Sunday, January 22, 2012

Silence

When I was in college my choice of major became a running joke between my dentist and me.  Every six months he would try and make conversation and ask me about my major and seemingly every six months, I would have changed my major to something else.
I started out majoring in Social Studies Education, followed then by Linguistics, then Journalism, before finally settling on a double major of Creative Writing and Literature.  The outlier among these majors would seem to be Social Studies Education, but in truth it fits perfectly with what I love.  I wanted to be a social studies teacher because I loved history.  I loved telling the stories of what happened to us in the past.
I love stories.  It’s as simple as that.  Perhaps I could even take it down to another level and say simply that I love words.
I love language.  I love the beauty of the words.  I love how rich and wonderful words can be.  I love how words make me feel, how they warm my heart, or excite my soul.  I love how sometimes when I read, I get so moved I have to close the book or turn off the Kindle and take a breath.
One of my favorite episodes of Friends has Joey revealing that when he read The Shining, he was so scared he had to hide the book in the freezer.  When he and Rachel trade books—he gives her The Shining and she gives him Little Women, he is so moved by Little Women that too winds up in the freezer. 
In Journalism class, we learned how to weight a sentence.  Especially in journalism, when writing a news story, you want the most important facts to appear in the beginning of the sentence.  So for example, you wouldn’t want to reveal the murderer’s name at the end of the sentence or the end of the paragraph or the end of the story.  It's called burying the lead (or lede).
But even outside journalism, how we weight words is very important.
I was reminded of this when I was reading today’s psalm in church.  Psalm 62:5 reads in the NRSV: “For God alone my soul waits in silence, for my hope is from him.”  It is a beautiful line, in and of itself, and far be it from me to criticize word placement, but I think (and I’ve blogged about this before) that the meaning, the impact, of this sentence changes if you flip three words.
“My soul waits in silence.”
As it is written, “my soul” is given the most weight, followed by “waits,” and ended with “in silence.”
The fact that we are waiting is given primary importance here.
But what if we flip some words?
What if we said: my soul in silence waits.
Now the importance shifts from the waiting to how we wait.
Such a minor thing, but do you see the difference?
We wait for God … in silence.  The silent part is very important and easily forgotten when slipped in at the end there.
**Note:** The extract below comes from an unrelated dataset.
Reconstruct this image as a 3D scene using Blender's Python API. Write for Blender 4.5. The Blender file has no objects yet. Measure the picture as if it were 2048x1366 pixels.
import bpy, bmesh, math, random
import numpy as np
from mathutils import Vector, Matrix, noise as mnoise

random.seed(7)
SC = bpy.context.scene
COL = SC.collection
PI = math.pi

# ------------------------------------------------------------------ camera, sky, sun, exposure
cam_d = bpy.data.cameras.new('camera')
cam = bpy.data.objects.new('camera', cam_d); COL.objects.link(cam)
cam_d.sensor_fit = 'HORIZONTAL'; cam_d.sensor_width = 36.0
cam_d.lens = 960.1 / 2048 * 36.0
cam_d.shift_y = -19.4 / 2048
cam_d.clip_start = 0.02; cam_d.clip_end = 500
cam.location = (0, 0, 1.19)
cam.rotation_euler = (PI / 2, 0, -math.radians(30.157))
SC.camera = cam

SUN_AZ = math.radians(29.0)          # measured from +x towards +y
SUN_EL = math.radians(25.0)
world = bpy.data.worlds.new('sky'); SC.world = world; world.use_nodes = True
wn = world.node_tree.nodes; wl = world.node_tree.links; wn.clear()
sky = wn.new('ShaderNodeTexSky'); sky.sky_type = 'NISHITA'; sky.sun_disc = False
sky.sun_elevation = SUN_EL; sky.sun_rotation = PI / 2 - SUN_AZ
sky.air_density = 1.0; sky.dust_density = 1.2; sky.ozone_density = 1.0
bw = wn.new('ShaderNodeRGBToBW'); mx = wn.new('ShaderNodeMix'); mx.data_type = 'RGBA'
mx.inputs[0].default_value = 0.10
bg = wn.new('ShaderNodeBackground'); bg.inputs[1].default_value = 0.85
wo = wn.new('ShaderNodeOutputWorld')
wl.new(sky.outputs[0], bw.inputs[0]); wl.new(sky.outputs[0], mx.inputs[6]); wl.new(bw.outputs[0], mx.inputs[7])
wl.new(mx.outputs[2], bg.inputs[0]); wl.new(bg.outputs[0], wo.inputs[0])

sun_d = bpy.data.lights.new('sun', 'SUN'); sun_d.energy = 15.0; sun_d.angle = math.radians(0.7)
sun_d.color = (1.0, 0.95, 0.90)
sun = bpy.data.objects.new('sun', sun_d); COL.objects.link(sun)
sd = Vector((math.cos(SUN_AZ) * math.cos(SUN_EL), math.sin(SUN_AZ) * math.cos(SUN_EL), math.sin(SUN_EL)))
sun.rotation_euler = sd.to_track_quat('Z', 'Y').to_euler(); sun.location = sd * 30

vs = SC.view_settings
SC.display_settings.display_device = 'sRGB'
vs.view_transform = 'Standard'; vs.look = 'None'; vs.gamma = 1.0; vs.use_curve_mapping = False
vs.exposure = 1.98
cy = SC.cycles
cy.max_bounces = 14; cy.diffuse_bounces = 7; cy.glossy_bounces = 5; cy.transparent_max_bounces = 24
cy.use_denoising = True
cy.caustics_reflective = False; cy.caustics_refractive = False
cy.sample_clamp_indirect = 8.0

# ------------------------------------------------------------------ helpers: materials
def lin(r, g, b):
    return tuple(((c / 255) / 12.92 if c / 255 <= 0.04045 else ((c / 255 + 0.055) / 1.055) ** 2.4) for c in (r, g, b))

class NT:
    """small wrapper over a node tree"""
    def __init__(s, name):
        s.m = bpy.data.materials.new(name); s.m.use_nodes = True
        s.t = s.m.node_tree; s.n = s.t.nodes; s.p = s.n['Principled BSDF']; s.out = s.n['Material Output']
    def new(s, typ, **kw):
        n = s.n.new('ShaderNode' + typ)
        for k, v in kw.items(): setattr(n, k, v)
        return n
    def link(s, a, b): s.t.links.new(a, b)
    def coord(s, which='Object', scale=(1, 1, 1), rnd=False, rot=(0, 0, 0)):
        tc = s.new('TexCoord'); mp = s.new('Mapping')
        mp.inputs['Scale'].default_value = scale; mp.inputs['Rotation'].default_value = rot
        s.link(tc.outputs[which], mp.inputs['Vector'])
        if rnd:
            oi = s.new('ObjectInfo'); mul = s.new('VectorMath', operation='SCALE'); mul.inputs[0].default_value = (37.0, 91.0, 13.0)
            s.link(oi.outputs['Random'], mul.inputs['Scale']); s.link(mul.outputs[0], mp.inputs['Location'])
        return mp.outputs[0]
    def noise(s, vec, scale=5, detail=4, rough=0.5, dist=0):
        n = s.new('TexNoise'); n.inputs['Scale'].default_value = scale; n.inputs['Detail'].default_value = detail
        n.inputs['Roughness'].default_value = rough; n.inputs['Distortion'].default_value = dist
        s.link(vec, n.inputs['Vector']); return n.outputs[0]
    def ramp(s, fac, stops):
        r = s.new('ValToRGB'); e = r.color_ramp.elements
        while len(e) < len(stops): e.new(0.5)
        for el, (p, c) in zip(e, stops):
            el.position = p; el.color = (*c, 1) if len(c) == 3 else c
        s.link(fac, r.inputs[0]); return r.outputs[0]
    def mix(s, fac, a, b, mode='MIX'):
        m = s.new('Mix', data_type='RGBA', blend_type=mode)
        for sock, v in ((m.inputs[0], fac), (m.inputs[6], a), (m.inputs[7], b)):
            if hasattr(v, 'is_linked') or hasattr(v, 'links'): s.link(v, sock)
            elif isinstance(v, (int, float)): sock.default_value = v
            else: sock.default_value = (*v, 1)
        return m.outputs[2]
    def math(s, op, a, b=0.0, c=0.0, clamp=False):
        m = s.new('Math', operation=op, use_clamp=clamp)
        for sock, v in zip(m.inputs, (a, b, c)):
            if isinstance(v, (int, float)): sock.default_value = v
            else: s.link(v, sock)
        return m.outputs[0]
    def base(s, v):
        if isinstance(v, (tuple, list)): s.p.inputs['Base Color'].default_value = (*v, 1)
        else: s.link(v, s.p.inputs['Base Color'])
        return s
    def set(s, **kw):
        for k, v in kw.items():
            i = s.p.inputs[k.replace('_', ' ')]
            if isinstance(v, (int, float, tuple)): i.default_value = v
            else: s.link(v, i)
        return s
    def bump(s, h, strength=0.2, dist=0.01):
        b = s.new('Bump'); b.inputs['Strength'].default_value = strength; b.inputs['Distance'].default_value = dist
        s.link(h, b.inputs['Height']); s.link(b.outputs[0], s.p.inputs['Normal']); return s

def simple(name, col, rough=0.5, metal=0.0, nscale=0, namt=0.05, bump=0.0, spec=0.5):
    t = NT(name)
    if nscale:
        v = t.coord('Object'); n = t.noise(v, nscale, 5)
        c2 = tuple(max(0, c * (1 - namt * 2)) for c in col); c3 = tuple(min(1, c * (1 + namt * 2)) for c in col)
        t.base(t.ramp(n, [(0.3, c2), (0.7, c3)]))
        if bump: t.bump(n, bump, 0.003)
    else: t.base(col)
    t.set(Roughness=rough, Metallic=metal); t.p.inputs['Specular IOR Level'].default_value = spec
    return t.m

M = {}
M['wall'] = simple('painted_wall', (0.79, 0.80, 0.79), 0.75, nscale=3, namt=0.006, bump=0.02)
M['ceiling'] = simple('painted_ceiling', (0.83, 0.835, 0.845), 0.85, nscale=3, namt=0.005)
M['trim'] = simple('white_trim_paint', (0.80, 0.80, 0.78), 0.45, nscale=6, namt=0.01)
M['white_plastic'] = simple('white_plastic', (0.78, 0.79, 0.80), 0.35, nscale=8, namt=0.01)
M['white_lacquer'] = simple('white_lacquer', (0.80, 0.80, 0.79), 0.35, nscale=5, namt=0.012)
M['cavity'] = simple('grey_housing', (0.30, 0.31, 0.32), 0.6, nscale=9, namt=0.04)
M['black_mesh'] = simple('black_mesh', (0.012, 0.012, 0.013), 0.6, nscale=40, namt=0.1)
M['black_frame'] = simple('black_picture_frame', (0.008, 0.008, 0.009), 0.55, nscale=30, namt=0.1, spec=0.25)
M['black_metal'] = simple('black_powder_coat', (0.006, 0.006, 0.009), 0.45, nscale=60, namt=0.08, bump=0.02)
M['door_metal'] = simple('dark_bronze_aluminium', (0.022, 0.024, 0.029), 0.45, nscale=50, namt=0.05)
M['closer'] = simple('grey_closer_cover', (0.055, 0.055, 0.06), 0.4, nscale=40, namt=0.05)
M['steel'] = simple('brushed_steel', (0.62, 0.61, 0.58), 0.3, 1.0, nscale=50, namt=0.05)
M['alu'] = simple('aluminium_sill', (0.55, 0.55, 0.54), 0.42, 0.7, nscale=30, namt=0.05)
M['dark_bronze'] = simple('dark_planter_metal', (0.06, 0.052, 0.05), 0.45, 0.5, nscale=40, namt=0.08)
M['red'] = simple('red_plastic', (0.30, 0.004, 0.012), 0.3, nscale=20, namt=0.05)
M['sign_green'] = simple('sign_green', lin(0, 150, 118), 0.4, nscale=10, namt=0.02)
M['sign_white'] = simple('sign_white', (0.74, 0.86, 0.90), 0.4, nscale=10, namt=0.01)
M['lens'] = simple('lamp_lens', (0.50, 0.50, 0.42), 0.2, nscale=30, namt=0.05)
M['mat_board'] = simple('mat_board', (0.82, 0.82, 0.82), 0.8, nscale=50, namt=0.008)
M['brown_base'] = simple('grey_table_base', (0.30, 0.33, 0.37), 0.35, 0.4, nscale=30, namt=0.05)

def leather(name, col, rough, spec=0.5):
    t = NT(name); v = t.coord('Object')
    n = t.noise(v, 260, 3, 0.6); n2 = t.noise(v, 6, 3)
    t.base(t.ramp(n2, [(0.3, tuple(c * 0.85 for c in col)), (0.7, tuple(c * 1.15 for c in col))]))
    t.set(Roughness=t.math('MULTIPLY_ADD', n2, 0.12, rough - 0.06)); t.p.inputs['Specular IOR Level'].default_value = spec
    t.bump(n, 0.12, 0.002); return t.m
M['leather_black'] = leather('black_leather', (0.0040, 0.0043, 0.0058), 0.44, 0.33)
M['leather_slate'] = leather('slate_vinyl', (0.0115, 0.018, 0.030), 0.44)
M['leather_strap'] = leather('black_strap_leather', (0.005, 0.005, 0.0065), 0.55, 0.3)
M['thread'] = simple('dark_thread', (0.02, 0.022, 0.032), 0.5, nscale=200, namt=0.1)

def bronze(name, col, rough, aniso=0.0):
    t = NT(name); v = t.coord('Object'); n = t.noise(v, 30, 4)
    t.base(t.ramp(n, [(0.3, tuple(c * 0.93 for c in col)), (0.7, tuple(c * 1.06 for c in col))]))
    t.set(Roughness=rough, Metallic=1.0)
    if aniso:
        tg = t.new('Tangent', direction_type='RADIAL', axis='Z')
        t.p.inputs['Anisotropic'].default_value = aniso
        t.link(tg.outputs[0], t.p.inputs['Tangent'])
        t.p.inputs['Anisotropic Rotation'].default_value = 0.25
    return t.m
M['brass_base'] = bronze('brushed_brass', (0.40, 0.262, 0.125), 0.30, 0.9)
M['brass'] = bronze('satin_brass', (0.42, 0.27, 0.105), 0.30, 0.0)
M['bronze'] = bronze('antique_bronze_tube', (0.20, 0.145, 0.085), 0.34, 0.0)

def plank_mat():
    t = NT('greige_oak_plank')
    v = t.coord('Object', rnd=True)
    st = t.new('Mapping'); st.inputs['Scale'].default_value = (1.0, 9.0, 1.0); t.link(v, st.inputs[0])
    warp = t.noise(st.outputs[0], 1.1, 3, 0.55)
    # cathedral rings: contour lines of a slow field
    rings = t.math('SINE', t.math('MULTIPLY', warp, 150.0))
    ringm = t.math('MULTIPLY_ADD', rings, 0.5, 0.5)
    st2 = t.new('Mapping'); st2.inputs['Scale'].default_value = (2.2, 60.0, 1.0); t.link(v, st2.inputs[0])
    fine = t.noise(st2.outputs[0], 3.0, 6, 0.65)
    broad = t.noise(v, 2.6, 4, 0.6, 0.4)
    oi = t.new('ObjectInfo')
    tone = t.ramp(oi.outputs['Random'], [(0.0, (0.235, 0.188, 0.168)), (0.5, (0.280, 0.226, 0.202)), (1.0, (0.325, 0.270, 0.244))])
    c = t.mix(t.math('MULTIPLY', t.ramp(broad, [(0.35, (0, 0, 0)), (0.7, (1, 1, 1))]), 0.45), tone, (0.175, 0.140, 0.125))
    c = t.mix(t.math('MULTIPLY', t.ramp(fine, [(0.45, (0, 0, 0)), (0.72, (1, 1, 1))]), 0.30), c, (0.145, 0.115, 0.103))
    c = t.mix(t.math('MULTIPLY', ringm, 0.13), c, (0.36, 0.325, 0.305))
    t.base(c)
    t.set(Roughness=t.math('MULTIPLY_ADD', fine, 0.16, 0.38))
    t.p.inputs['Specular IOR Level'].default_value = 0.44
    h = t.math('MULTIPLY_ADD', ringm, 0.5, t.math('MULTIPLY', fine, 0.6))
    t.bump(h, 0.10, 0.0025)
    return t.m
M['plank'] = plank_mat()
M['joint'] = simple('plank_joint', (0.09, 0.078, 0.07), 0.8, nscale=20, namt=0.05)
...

How do we wait?  In silence.
We wait for Him at rest, calm like the sea on a windless day. 
We wait for Him—in silence—in stillness, not wanting even to breathe and remembering 1 Kings 19:12: “And after the earthquake a fire; but the LORD was not in the fire: and after the fire a still small voice.”
“A still small voice.”
The reason we wait in silence is so that we might hear that still small voice.
Two words—in silence.  Pay them close attention.  They may be all that stands between you and God.